Michael Conforto of the Mets high-fives teammates after hitting a...

Michael Conforto of the Mets high-fives teammates after hitting a two-run home run in the first inning against the Phillies at Citizens Bank Park on Aug. 13, 2017. Credit: Getty Images / Hunter Martin

PHILADELPHIA — A day before the Mets’ 6-2 victory over the Phillies on Sunday, Neil Walker shouted across the clubhouse, making his opinion known about a proposed rule change to the team’s long-standing fantasy football league.

Walker knew he might be traded. Still, he did not act like a man on the move, a display of practiced cool that comes only with time. But one day later, he was suiting up for the Brewers and the Mets plugged along without yet another veteran who had helped set the agenda in the clubhouse.

Such is the reality of the phase the Mets have entered in the final weeks of this season.

General manager Sandy Alderson said he has handled the dismantling of the roster as “dispassionately as possible,” taking his lead from players, who have been trained to remember that the game is in fact a business.

The start of the Subway Series on Monday night might provide a little extra intrigue in a season long lost to injuries. But manager Terry Collins didn’t bother to manufacture over-the-top enthusiasm for the annual meeting of crosstown rivals.

Said Collins: “They’re games we’ve got to go play.”

A roster that had been crafted to contend for the pennant has been reduced to a mishmash of players on the opposite ends of the spectrum, hardly what the Mets envisioned out of spring training.

On one side are Dominic Smith and Amed Rosario, prospects getting their first taste of the big leagues. On the other are Asdrubal Ca brera and Curtis Granderson. Like Walker, both have established themselves as leaders in a clubhouse that once teemed with experience.

“It’s very important when you’re playing for postseason that you have guys who know what it’s about,” Collins said. “Neil Walker had that experience in Pittsburgh. He was a winning player, he was a leader on the field, off the field. Loved to play, loved to play hard. He was a real pleasure to have here.”

But the veteran core that Walker had helped to anchor soon could be whittled away even more. Granderson and Cabrera also are in the final weeks of their deals, meaning they are prime candidates to be moved, joining Jay Bruce, Lucas Duda and Addison Reed before them.

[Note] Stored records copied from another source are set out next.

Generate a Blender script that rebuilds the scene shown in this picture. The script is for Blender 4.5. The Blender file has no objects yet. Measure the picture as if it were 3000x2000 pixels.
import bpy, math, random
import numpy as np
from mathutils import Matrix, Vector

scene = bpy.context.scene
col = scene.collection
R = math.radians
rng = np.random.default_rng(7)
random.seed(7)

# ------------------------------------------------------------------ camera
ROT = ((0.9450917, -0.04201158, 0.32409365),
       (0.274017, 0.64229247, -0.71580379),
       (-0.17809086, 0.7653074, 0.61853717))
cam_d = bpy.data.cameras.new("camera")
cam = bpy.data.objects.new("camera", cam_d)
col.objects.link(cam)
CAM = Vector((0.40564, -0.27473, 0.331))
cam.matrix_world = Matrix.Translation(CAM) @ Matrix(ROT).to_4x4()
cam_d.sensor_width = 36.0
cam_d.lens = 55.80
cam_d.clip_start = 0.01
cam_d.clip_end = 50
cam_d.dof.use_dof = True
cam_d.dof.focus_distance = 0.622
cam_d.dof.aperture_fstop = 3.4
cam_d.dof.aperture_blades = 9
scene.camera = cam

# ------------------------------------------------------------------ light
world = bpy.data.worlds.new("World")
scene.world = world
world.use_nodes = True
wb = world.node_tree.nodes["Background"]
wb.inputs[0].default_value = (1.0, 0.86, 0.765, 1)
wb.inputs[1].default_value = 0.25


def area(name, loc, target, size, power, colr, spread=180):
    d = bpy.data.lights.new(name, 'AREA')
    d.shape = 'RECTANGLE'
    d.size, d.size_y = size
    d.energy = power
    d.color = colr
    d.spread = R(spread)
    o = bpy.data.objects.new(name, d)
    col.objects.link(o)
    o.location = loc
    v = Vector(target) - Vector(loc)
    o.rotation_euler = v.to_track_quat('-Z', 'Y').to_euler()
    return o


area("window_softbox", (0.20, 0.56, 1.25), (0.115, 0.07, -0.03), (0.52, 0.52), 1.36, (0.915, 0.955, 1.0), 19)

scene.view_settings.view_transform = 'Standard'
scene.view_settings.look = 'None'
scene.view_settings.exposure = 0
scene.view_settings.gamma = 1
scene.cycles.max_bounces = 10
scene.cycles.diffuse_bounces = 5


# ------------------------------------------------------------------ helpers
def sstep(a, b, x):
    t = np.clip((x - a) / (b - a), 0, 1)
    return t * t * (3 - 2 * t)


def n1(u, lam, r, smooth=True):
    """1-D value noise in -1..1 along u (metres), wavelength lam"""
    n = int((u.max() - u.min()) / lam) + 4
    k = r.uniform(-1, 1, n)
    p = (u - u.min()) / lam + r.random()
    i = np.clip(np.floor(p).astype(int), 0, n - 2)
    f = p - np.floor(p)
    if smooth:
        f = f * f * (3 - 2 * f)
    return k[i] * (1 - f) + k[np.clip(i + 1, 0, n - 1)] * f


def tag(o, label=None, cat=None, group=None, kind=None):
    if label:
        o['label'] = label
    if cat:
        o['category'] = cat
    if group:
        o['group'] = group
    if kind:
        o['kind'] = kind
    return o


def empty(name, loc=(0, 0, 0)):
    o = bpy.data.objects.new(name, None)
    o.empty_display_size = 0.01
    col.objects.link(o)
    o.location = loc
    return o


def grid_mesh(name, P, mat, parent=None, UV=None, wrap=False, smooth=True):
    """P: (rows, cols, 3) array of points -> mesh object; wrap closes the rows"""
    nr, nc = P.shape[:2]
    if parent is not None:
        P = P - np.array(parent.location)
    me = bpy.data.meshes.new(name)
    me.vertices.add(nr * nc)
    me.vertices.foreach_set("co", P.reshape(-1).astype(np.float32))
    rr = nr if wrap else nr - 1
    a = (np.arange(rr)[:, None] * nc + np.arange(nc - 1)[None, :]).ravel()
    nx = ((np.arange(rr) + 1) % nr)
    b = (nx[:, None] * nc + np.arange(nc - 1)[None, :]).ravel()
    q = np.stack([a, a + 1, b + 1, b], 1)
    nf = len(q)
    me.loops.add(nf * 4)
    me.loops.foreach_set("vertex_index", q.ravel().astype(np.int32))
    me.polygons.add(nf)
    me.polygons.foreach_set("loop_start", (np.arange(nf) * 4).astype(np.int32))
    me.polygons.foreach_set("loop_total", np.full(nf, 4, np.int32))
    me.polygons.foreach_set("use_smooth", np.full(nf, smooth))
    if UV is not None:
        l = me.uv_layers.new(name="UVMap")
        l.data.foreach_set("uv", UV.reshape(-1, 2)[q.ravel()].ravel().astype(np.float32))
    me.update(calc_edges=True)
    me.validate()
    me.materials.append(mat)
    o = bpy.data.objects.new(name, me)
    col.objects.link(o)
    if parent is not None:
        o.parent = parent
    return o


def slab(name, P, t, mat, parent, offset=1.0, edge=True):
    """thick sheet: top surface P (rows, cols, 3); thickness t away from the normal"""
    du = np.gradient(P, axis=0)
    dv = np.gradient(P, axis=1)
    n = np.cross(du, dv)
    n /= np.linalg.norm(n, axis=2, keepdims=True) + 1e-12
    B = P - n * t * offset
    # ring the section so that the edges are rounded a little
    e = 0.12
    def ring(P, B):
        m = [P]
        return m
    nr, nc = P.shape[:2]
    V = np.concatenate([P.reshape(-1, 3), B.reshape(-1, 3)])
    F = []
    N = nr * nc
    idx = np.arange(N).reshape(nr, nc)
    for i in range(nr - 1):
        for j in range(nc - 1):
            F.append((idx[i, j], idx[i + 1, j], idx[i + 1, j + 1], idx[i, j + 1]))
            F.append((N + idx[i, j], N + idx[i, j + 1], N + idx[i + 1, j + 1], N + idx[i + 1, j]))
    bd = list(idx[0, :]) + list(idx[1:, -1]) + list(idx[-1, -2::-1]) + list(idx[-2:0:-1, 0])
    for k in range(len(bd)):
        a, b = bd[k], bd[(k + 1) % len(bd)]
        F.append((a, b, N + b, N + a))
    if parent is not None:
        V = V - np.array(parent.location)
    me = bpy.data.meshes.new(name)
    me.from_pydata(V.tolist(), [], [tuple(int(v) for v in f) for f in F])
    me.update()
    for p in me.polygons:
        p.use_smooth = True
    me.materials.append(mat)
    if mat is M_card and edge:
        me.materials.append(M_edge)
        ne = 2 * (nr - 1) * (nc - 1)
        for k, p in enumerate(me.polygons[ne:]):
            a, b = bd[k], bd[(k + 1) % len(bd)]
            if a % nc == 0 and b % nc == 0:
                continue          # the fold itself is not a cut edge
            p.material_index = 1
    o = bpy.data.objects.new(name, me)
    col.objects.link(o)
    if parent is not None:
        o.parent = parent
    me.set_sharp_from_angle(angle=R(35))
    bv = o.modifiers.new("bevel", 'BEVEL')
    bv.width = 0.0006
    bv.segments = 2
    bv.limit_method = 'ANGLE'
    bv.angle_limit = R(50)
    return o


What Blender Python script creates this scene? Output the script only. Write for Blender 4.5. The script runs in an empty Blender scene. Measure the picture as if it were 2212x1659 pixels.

Granderson bolstered his stock Sunday, going 3-for-5 with a two-run homer. He knocked in three runs and scored three, continuing what has been a strong season after an atrocious April.

Of course, as the Mets (53-62) play out the remainder of their inconsequential season, the focus has shifted more toward developing the young talent that will be expected to help with the turnaround.

Michael Conforto hammered a two-run shot, his third homer in the four-game set. His surge coincided with his shift from leadoff to the middle of the order, an especially meaningful move given the purge of veterans. Conforto has 26 homers, 12 since the All-Star break, in a season that began with him relegated to the bench after a brutal 2016.

“It’s exciting. I think that’ll be kind of a cherry on top along with putting runs on the board and helping the team win,” Conforto said about closing in on what would be his first 30-homer season. “I guess we’ll talk about it when we get there.”

On-the-job training continued for Chris Flexen (2-1), who allowed two runs in five innings. Flexen’s fourth start since being promoted from Double-A Binghamton included four walks.

A baserunning blunder by Odubel Herrera helped Flexen escape a bases-loaded, none-out jam in the fifth. Flexen had a career-high five strikeouts, an especially promising sign for the 24-year-old, who has had trouble putting away hitters on two-strike counts.

Paul Sewald and Chase Bradford, both of whom began the year in the minors, each tossed a scoreless inning.

With that, the Mets took three of four ahead of a matchup against the Yankees, which surely will take on a different feel. Trading Walker left the Mets’ roster with an average age of 27.8, the sixth youngest in all of baseball.

Experience no longer is a given. And for Rosario, Smith, Bradford and Sewald, this Subway Series will be their first.

“It’s going to be exciting,” Rosario said through a translator. “There’s going to be a lot of fans and obviously a little bit more pressure.”

The results won’t have much impact on the standings for the Mets. But Collins called the introduction an “important” step in the young players’ development.

“When they walk into Yankee Stadium tomorrow, it’s going to be a new experience for them,” he said. “If they’re going to play and be championship-caliber, they’re going to have to learn to deal with that kind of atmosphere.”